Slated to enter general circulation on Jan. 1, 1937, the 1937-dated sovereigns were never released to the public.

The first son of King George V and Queen Mary graces Canada’s 1935 Series $5 banknote as Prince Edward.

‘NEVER MEANT TO EXIST’

After Edward’s abdication, production of the 1937 sovereign was cancelled and no coins bearing his portrait ever entered circulation in the United Kingdom.

While Edward asked for a set of the cancelled coins, King George VI – his brother – refused his request because the unissued coins were deemed unofficial, reported the BBC in 2016.

“The Edward VIII sovereign is part of numismatic legend, belonging to a series of coins that were never meant to exist and were hidden from the public for decades,” said Matt Curtis, of the Royal Mint Collector Services. “This sovereign is significant not only because of its rarity but because it sits at the heart of an international story and has been treasured by collectors in both the U.K. and U.S.”

For many years after their production, the 1937 sovereign specimens “were locked away and not treated as part of the museum collection,” according to Graham Dyer, Royal Mint Museum senior research curator and author of the 1973 book The Proposed Coinage of King Edward VIII.

“There was such an air of mystery about the coinage of Edward VIII,” Dyer told the BBC in 2016. “The Royal Mint had actually made all the preparations to start production of the new coins on 1 Jan., 1937, and geared up to strike the first coins at 8 a.m. on that day.”

Few people knew what survived, Dyer added, and the coins’ existence was “something of a mystery even within the Royal Mint.”

That all changed in 1970, when Sir Jack James – the deputy mint master since 1957 – retired, and a sealed cardboard box was retrieved from a safe in his office. Within the box were 49 coins, including uniface patterns not originally associated with Edward VIII.

Slightly smaller and lighter than a modern pound coin, the 1937 sovereign weighs 7.98 grams with a 22-millimetre diameter.

Traditionally, each monarch faces the opposite way to his or her predecessor whenever new currency is produced; however, King Edward VIII insisted on facing the same way as his father, King George V, because he preferred his left profile. Photo by the Royal Mint.

LEFT-FACING PROFILE BROKE TRADITION

Aside from his love life, another way Edward broke with tradition was through his proposed effigy.

“From the time of Charles II onwards, a tradition developed of monarchs being represented on the coinage facing in the opposite direction to their immediate predecessor,” reads the royal family’s website.
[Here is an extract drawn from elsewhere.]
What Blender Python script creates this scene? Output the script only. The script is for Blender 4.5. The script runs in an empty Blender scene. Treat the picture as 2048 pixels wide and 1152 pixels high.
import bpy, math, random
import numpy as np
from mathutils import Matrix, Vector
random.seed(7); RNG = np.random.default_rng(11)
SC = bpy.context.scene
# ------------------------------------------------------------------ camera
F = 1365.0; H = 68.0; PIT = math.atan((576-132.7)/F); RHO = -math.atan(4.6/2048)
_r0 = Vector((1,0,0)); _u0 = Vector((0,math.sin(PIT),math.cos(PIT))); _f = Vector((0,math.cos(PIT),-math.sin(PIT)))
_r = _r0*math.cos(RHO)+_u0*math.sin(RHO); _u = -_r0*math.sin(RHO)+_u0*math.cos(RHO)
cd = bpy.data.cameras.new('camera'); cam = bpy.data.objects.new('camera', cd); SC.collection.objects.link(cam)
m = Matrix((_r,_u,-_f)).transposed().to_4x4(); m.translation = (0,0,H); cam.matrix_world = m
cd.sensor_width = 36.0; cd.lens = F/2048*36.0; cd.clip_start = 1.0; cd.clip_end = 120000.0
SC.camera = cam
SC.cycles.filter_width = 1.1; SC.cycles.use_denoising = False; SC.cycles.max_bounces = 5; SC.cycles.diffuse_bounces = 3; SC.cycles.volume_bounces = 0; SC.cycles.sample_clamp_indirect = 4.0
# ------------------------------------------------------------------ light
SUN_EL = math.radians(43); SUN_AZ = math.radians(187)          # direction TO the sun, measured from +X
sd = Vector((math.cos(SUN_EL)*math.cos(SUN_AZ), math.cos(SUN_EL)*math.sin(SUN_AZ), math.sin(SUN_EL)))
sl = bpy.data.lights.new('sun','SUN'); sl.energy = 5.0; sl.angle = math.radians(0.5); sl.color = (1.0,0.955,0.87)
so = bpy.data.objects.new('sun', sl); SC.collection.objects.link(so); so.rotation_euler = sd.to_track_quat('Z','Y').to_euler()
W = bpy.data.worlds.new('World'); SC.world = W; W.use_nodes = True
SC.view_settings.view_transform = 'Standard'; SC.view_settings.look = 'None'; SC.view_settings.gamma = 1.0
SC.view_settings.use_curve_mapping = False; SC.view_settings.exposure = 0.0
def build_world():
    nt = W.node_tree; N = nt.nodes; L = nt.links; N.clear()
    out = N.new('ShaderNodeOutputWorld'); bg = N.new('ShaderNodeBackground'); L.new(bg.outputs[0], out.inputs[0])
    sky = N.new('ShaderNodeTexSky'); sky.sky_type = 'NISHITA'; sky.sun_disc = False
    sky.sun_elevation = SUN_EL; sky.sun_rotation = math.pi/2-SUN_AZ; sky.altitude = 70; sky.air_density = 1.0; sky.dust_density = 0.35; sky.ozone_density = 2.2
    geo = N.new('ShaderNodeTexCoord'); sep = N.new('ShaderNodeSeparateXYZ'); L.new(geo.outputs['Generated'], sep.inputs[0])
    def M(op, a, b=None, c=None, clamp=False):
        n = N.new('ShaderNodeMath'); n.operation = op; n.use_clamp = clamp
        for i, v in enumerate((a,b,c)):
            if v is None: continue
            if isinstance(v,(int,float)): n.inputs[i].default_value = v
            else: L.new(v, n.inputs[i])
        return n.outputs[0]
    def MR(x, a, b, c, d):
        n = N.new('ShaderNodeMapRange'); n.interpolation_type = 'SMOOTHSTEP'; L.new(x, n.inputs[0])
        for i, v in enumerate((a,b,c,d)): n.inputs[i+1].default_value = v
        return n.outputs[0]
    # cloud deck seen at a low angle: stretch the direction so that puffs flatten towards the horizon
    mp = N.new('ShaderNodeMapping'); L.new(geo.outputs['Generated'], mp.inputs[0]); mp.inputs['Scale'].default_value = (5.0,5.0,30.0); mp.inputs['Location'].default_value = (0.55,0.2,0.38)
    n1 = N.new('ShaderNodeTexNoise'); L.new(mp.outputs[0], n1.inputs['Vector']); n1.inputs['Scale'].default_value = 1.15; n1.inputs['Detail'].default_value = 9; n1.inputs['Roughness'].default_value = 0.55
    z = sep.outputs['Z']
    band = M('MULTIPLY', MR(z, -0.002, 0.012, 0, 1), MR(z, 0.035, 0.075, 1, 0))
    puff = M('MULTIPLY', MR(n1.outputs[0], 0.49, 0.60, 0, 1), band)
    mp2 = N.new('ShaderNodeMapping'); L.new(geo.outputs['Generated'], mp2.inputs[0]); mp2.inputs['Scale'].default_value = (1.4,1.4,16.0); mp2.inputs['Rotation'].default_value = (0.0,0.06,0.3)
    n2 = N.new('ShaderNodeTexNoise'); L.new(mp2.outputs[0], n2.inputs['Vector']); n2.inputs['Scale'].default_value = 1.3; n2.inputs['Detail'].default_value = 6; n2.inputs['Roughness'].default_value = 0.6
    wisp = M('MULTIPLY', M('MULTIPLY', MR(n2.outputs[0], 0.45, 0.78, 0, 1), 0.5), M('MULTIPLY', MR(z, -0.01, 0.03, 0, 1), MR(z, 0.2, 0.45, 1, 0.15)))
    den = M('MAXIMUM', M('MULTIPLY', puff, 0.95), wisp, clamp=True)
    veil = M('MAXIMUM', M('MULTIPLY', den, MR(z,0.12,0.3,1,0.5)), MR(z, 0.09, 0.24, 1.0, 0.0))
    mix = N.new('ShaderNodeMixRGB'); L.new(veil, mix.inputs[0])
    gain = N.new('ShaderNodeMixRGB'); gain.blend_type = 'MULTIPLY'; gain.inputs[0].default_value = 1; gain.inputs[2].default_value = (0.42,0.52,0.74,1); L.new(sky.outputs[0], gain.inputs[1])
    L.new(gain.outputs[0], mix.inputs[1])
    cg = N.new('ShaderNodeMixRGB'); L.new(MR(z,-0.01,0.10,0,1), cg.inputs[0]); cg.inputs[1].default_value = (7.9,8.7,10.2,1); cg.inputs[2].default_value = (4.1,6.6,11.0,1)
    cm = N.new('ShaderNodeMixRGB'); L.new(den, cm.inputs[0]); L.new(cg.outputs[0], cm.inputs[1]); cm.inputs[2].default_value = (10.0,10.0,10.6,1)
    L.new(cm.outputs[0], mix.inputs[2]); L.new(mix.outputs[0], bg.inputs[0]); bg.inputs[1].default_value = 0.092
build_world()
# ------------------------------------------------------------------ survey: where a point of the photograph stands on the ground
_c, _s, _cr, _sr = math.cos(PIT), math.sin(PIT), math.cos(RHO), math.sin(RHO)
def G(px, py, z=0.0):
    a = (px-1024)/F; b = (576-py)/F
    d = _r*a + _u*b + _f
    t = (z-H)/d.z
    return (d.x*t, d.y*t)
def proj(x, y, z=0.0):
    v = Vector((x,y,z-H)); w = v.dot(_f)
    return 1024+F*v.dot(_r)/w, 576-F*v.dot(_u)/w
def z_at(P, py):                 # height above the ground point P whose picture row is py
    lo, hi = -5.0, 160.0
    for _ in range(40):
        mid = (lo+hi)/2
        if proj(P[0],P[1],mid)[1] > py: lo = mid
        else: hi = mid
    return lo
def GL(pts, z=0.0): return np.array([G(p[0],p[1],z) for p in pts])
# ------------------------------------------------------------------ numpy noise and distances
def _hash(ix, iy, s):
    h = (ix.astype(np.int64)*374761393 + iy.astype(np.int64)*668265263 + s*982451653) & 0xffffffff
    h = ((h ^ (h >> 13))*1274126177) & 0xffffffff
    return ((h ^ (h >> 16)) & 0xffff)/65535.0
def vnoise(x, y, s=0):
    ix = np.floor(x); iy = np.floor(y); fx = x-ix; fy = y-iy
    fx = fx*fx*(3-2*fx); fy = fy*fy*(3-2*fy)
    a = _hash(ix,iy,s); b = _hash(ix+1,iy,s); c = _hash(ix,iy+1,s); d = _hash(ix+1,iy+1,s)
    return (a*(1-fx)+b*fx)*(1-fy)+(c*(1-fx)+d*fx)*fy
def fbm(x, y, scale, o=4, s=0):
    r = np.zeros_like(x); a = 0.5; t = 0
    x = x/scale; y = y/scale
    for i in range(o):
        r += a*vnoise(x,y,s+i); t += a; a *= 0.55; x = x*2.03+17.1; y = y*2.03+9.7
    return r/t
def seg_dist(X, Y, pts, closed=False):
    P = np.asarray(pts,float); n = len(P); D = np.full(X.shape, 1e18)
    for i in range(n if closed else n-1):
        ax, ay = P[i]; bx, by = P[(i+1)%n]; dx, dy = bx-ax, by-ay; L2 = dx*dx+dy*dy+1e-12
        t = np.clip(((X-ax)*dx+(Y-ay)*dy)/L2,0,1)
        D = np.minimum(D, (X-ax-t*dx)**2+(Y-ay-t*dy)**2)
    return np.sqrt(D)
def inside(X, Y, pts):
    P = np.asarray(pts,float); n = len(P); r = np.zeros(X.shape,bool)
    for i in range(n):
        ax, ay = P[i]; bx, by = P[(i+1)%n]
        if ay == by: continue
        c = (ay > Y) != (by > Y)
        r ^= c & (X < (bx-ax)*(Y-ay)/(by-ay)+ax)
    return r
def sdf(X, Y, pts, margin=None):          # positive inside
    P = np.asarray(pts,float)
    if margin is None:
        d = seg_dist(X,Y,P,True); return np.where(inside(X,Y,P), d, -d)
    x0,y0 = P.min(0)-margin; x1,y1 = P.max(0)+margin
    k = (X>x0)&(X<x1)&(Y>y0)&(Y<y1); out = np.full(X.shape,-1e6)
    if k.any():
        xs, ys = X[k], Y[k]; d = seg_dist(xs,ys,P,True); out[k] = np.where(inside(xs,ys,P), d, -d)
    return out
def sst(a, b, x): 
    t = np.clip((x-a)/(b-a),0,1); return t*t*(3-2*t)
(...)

“The exception to this was in the brief reign of Edward VIII. He liked portraits of himself facing to the left, even though, according to tradition, he should have faced to the right. Designs for proposed coins for his reign show Edward VIII facing to the left.”

Edward insisted his effigy face left – like his father – to show the parting in his hair, according to Allan Michie’s 1952 book, God Save the Queen.
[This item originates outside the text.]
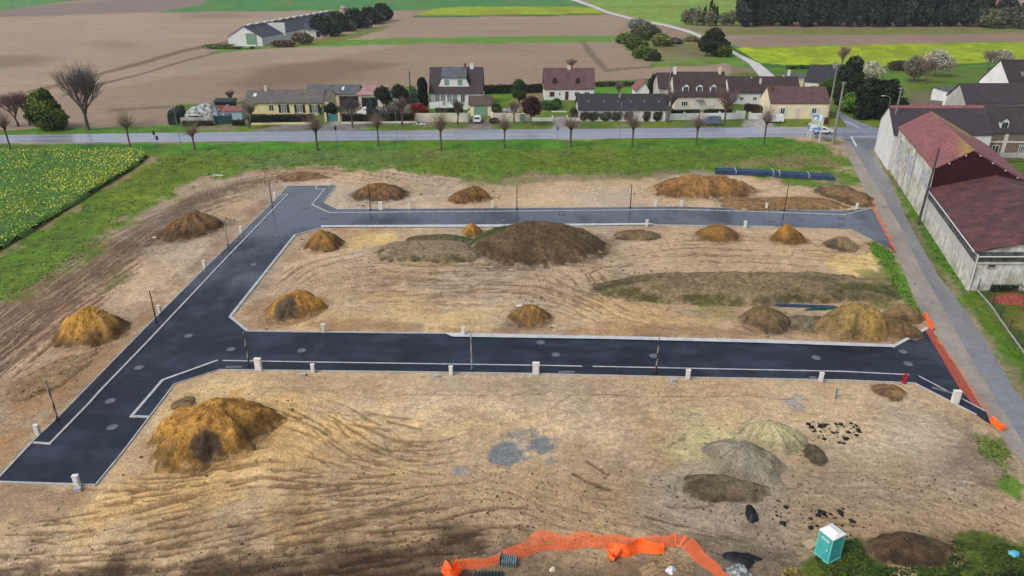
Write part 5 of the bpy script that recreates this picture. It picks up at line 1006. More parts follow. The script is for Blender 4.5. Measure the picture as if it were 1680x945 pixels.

The nearly 300-year-old tradition was restored during the reign of George VI, whose portrait faces left “as if Edward VIII’s had faced right.”

PREVIOUS RECORDS

In 1984, the 1937 sovereign pattern sold in Tokyo for £40,000 before fetching £516,000 in 2014 at an auction in London, according to the Royal Mint, which added the latter sale set a record that was dwarfed by the recent sale.

Offered in 2014 by A.H. Baldwin & Sons, the coin sold to an anonymous floor bidder, doubling its estimate of £250,000-£300,000, according to a 2014 story published by Coin World. It belonged to the Hemisphere Collection of Gold Sovereigns – was the first complete monarchical collection of gold sovereigns ever offered at auction – which spanned 525 years, 15 monarchs and seven mints with nearly 400 individual sovereigns altogether.